Serbowie w pierwszym swoim meczu ulegli Ghanie 0:1. Teraz przyjdzie im się zmierzyć z zespołem prowadzonym przez trenera Joachima Loewa. - Nasz najbliższy przeciwnik to zespół, który w pierwszej części mundialu rozegrał najlepsze spotkanie - komplementuje rywali serbski szkoleniowiec.
- Rozegrali oni świetne zawody, prezentując przy tym dojrzałość i klasę, co niestety nam się nie udało, gdyż ponieśliśmy porażkę. Zdajemy sobie sprawę, że w meczu z Ghaną nie zagraliśmy na naszym normalnym poziomie. Pojedynek ten pokazał nam, że musimy być skoncentrowani od pierwszej do ostatniej minuty meczu - zauważa Antić.

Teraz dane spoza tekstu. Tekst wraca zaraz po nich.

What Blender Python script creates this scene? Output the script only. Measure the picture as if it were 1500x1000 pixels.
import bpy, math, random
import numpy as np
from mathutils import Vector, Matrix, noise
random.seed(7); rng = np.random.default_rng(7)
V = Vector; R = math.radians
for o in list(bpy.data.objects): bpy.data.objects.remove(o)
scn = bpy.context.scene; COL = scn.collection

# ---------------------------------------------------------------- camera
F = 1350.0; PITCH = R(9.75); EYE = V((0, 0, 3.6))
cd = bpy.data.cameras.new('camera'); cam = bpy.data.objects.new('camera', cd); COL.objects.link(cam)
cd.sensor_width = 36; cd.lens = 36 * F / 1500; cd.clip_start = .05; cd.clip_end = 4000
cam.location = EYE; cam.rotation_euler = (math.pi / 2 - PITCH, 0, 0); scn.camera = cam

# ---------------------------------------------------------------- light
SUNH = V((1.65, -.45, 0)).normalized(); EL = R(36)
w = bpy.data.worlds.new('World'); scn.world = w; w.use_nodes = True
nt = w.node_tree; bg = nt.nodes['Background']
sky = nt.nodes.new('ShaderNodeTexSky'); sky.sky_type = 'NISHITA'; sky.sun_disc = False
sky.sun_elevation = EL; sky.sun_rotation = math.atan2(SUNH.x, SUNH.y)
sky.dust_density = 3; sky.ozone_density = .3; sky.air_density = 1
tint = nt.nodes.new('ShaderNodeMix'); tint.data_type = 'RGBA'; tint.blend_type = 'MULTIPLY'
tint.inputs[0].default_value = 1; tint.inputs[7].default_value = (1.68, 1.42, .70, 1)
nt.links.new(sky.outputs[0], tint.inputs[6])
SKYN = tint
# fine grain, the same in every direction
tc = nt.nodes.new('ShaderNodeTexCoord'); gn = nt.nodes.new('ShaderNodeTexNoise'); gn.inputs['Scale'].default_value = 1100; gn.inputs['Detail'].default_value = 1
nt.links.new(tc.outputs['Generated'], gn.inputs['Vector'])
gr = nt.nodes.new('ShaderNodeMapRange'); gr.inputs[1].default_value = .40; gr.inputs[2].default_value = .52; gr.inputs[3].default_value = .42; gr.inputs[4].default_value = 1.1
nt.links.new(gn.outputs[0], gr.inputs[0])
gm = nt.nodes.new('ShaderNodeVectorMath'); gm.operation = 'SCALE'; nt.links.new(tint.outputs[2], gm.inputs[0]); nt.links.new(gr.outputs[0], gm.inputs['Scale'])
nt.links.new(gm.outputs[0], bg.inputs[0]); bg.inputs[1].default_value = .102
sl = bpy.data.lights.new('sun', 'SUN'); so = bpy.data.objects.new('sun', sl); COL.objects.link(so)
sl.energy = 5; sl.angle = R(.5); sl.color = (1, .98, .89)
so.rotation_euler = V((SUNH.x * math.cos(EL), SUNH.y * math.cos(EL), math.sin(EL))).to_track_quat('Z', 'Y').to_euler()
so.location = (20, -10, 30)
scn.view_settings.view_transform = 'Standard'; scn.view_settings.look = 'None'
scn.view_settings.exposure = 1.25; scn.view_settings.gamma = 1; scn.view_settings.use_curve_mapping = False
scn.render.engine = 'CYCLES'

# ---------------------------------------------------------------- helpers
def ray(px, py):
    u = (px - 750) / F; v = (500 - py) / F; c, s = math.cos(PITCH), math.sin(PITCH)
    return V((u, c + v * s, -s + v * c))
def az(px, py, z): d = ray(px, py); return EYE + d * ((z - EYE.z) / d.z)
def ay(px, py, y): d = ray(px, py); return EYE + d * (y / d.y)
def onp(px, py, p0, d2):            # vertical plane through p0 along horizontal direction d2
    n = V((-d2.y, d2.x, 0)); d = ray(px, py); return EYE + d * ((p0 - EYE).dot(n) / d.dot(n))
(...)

- Przed tak ważnym spotkaniem nic nie może zaprzątać głów moim podopiecznym. Nic co powstrzyma nas od celu. Każdy z graczy musi zaprezentować się lepiej niż miało to miejsce ostatnio. Jestem pewien, że w zawodnikach wyzwoli się odpowiednia energia, która poniesie ich do zwycięstwa - wyraża nadzieję 61-letni szkoleniowiec.